Item #834 [TURKEY IN ASIA] Karta Aziatskoy Turtsii [i.e. A Map of Turkey in Asia]
[TURKEY IN ASIA] Karta Aziatskoy Turtsii [i.e. A Map of Turkey in Asia]

[TURKEY IN ASIA] Karta Aziatskoy Turtsii [i.e. A Map of Turkey in Asia]

Item #834

Tbilisi, 1877. Large folding lithographed map ca. 101.5x70cm, dissected into 12 compartments. Title, map scale and date written on a paper label and mounted on the verso of the map. With a lithographed title, legend and administrative divisions in the lower part of the map. Damp stains and a couple of ink stains. Otherwise in a good condition. Previous owner’s ink inscription on the verso of the map: dated 1894.

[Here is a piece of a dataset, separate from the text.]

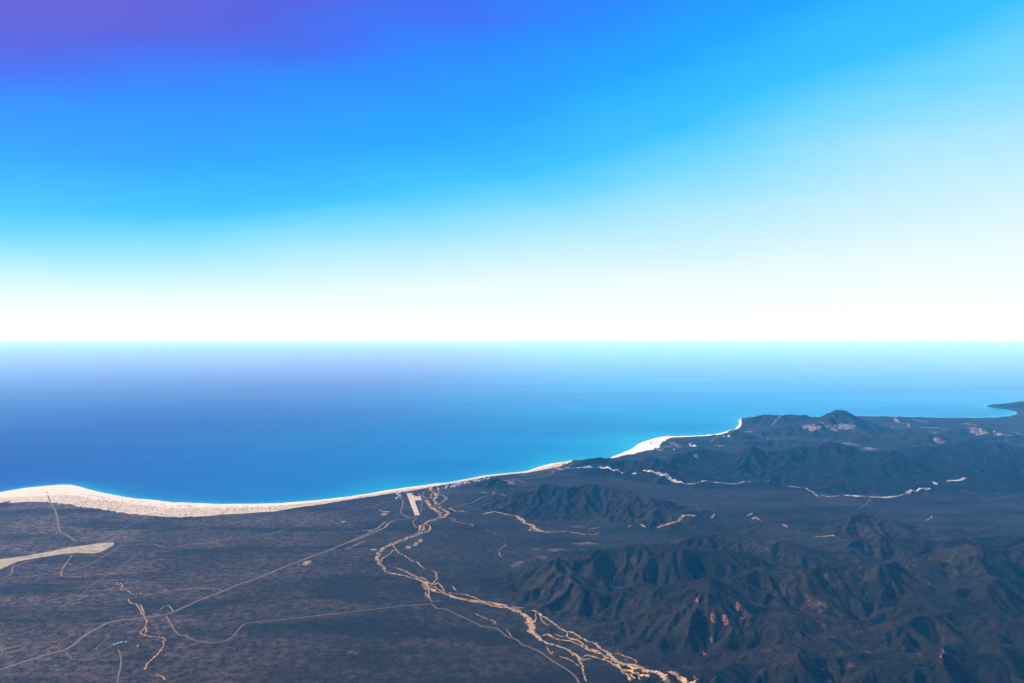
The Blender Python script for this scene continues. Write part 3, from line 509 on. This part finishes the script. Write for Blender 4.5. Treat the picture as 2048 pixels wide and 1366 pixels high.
# ---------------------------------------------------------------- draped sheets
def ribbon_arrays(pts, width, lift, jitter, step, seed, taper=True):
    c = curve(pts, step)
    t = np.gradient(c, axis=0); t /= np.linalg.norm(t, axis=1, keepdims=True) + 1e-9
    nrm = np.stack([-t[:, 1], t[:, 0]], -1)
    n = len(c); s = np.cumsum(np.r_[0, np.hypot(*np.diff(c, axis=0).T)])
    wl = width * 0.5 * (1 + jitter * (noise(s / (width * 1.3), s * 0 + seed, 1) + 0.6 * noise(s / (width * 0.45), s * 0 + seed, 2)))
    wr = width * 0.5 * (1 + jitter * (noise(s / (width * 1.3), s * 0 + seed + 9, 1) + 0.6 * noise(s / (width * 0.45), s * 0 + seed + 9, 2)))
    if jitter > 0.3:
        off = width * 0.35 * noise(s / (width * 2.2), s * 0 + seed + 4, 6); c = c + nrm * off[:, None]
    if taper:
        tp = np.clip(np.minimum(np.arange(n), n - 1 - np.arange(n)) / 3.0, 0.15, 1); wl = wl * tp; wr = wr * tp
    wl = np.maximum(wl, 1.0); wr = np.maximum(wr, 1.0)
    L_, R_ = c + nrm * wl[:, None], c - nrm * wr[:, None]
    v = np.concatenate([L_, c, R_])
    z = ground_z(v[:, 0], v[:, 1]) + lift
    i = np.arange(n - 1)
    f = np.concatenate([np.stack([i, i + n, i + n + 1, i + 1], -1), np.stack([i + n, i + 2 * n, i + 2 * n + 1, i + n + 1], -1)])
    return np.column_stack([v, z]), f, c, (wl + wr) / 2

def join(parts):
    V, Fc, k = [], [], 0
    for v, f in parts:
        V.append(v); Fc.append(f + k); k += len(v)
    return np.concatenate(V), np.concatenate(Fc)

TRACKS = []      # centre lines with their half widths, kept clear of scrub
LIFT = 1.0
def strip_between(name, outer, inner, mat, label, lift, step, ragged=0.0, rows=6):
    a = curve(outer, step); b = curve(inner, step)
    n = max(len(a), len(b))
    def res(c):
        s = np.r_[0, np.cumsum(np.hypot(*np.diff(c, axis=0).T))]; q = np.linspace(0, s[-1], n)
        return np.column_stack([np.interp(q, s, c[:, 0]), np.interp(q, s, c[:, 1])])
    a, b = res(a), res(b)
    if ragged:
        k = np.arange(n)
        j = ragged * (noise(k / 7.0, k * 0.0 + 3, 8) + 0.7 * noise(k / 2.2, k * 0.0 + 3, 9))
        b = b + (b - a) * j[:, None]
    t = np.linspace(0, 1, rows)
    v = (a[None] * (1 - t)[:, None, None] + b[None] * t[:, None, None]).reshape(-1, 2)
    z = np.maximum(ground_z(v[:, 0], v[:, 1]), 0.0) + lift
    ii = np.arange(rows * n).reshape(rows, n)
    f = np.stack([ii[:-1, :-1], ii[1:, :-1], ii[1:, 1:], ii[:-1, 1:]], -1).reshape(-1, 4)
    o = set_rim(link_mesh(name, np.column_stack([v, z]), f, mat), np.repeat(t, n) ** 1.5)
    return tag(o, label, name.replace('_', ' '), kind='structure')

south = [q for q in SHORE if q[1] < 14000 and q[0] < 1500][:len(BEACH_IN) + 60]
k_end = min(range(len(SHORE)), key=lambda i: math.hypot(SHORE[i][0] - BEACH_IN[-1][0], SHORE[i][1] - BEACH_IN[-1][1]))
south = SHORE[:k_end + 1]
k0 = min(range(len(SHORE)), key=lambda i: math.hypot(SHORE[i][0] - DUNE_IN[0][0], SHORE[i][1] - DUNE_IN[0][1]))
k1 = min(range(len(SHORE)), key=lambda i: math.hypot(SHORE[i][0] - DUNE_IN[-1][0], SHORE[i][1] - DUNE_IN[-1][1]))
def match(inner, outer_full):
    """for every inner point the nearest place along the shoreline"""
    c = curve(outer_full, 15.0)
    return [tuple(c[np.argmin(np.hypot(c[:, 0] - q[0], c[:, 1] - q[1]))]) for q in inner]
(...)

This is likely to be one of the first detailed Russian maps depicting the Middle East (the territories of modern Israel, Iran, Iraq, Lebanon, Jordan, Syria, North-East of Egypt (Cairo, Port Said, Suez Canal), and Cyprus).
A large map of Turkey in Asia (Asia Minor/Anatolia, Armenia, Kurdistan, Mesopotamia, and Syria) with a part of the Russian Trans-Caucasia published in Tiflis under control of the Military Topographic Unit of the Caucasian Military District in 1877. The Military Unit was designed to improve cartographic techniques and supply troops with maps and plans, therefore it can be assumed that the publication of Turkey in Asia had its own political motives and was triggered by the latest developments in the Russo-Turkish War of 1877-1878.
A military conflict between the Ottoman Empire and the Eastern Orthodox Coalition (led by the Russian Empire and consisting of Bulgaria, Romania, Serbia, Montenegro) broke out shortly after the 1876 Bulgarian uprising against the Ottoman rule. Atrocities committed against the rebels (the Turkish army suppressed the revolt, massacring up to 30,000 people), also known as “the Bulgarian Horrors”, and bad treatment of Christian minorities in the empire triggered international condemnation which culminated in Russia declaring war on the Ottoman Empire in April 1877. Russia’s involvement in the conflict stemmed from its interest in recovering the territorial losses (mainly Bessarabia) it had suffered after the Crimean War and gaining control over the Black Sea region. The war ended with the defeat of the Ottomans in 1878. In the aftermath of the conflict, Bulgaria gained its autonomy from the Ottoman Empire, the de facto sovereign states of Montenegro, Serbia and Romania were recognized independent and Russia established its rule over Kars, Batum, and Bessarabia.
The map displays the area of Turkey in Asia from Sinop in the north to the Dead Sea in the south, with Ottoman Crete in the west and Pandzvin in the east. The map is densely annotated and marks 12 administrative units (Bursa, Izmir, Konya, Kastamonu, Ankara, Sivas, Trabzon, Erzurum, Diyarbakir, Halab (Aleppo), Baghdad, and Damascus), main cities, towns and settlements, provinces, mountains, rivers, islands, canals, etc. It’s curious to note that Kars and Batum are already shown as the Russian territories although they remained Turkish prior to the war. It was not until the 1878 Treaty of San Stefano that the Ottoman Empire officially ceded territories to the rival country.